**Problem statement**
Return, unaltered, every line from the beginning of the material below up to and including the one with "X=X.reshape(ncol, nrow), Yp=Yp.reshape(ncol, nrow), ob=ob)".

**Recorded information**
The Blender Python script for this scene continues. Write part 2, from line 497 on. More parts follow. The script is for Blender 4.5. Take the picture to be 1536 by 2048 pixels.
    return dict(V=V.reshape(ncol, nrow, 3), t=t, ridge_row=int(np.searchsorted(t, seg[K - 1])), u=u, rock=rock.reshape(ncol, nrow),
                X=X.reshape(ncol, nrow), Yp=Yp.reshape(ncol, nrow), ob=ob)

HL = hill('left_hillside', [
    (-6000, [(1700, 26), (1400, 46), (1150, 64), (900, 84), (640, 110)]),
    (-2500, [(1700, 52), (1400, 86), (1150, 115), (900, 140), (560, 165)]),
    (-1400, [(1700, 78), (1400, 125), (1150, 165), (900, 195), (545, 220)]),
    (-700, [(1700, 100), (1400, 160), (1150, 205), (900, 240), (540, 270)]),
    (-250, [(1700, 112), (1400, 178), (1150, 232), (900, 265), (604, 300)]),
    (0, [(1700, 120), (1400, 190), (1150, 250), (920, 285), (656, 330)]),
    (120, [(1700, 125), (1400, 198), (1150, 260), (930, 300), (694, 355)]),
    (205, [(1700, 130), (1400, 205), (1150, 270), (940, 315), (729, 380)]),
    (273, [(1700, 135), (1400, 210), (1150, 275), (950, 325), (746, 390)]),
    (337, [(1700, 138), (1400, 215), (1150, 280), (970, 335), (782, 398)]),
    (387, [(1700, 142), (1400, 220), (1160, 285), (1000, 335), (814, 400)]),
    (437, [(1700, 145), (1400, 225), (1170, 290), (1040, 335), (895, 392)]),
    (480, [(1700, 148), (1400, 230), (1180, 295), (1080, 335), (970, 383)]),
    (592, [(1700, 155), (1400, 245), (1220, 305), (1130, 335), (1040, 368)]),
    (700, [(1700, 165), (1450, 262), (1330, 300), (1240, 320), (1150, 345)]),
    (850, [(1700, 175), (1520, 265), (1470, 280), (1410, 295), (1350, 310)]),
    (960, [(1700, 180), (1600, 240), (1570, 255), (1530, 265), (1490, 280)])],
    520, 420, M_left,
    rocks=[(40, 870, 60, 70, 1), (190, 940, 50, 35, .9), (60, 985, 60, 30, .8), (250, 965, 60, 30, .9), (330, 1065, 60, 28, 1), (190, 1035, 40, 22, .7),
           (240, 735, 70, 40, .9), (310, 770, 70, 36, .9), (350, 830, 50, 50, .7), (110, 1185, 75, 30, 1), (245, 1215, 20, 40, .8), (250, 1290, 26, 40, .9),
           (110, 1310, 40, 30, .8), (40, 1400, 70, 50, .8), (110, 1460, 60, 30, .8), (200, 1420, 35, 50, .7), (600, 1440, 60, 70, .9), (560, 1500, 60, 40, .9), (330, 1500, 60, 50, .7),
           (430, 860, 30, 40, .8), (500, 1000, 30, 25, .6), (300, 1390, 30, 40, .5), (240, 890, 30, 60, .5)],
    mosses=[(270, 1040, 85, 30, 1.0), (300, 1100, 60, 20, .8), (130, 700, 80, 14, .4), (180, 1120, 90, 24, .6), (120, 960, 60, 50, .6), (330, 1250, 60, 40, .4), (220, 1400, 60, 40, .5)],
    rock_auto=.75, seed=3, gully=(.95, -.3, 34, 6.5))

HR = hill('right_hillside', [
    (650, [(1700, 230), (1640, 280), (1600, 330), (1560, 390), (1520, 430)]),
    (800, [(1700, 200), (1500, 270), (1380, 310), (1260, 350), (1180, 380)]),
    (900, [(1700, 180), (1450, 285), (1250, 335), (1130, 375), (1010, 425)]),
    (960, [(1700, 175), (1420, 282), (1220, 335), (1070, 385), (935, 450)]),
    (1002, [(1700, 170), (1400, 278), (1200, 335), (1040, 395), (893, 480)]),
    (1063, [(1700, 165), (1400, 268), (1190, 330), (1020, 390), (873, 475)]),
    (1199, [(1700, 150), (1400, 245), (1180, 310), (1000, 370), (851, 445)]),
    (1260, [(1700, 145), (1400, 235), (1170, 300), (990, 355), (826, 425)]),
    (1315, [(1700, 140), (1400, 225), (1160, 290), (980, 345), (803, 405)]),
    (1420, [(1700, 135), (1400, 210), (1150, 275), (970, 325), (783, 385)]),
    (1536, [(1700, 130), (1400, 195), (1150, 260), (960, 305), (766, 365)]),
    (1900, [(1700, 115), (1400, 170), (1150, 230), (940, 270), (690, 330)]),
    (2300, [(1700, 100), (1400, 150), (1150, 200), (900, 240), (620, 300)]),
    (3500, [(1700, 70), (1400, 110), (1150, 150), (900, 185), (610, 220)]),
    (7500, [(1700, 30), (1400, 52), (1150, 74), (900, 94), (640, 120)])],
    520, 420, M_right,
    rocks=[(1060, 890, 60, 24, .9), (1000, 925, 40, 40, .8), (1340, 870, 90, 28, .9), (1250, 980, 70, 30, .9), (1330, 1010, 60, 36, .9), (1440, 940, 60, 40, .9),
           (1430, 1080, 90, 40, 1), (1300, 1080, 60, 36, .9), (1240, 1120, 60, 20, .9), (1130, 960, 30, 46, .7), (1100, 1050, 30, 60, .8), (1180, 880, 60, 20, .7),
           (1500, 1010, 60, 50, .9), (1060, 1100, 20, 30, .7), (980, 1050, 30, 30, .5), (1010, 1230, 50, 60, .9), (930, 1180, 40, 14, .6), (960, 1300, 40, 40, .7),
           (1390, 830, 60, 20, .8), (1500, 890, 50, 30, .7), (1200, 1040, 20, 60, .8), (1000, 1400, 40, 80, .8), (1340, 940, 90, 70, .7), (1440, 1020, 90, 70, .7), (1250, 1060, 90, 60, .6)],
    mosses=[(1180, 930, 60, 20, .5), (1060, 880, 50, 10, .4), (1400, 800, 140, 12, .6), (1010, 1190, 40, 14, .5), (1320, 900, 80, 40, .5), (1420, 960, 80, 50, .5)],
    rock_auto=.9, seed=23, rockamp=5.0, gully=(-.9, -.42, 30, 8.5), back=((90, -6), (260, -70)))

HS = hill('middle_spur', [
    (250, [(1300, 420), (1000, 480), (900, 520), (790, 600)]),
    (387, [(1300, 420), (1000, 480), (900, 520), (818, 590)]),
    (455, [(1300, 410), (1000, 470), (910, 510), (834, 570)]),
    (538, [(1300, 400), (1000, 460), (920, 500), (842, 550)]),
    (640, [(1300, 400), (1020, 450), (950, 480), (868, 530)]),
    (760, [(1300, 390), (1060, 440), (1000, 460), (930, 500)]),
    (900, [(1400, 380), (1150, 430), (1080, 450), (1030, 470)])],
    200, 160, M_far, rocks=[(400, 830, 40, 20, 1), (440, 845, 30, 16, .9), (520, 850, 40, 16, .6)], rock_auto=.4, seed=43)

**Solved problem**
The Blender Python script for this scene continues. Write part 2, from line 497 on. More parts follow. The script is for Blender 4.5. Take the picture to be 1536 by 2048 pixels.
    return dict(V=V.reshape(ncol, nrow, 3), t=t, ridge_row=int(np.searchsorted(t, seg[K - 1])), u=u, rock=rock.reshape(ncol, nrow),
                X=X.reshape(ncol, nrow), Yp=Yp.reshape(ncol, nrow), ob=ob)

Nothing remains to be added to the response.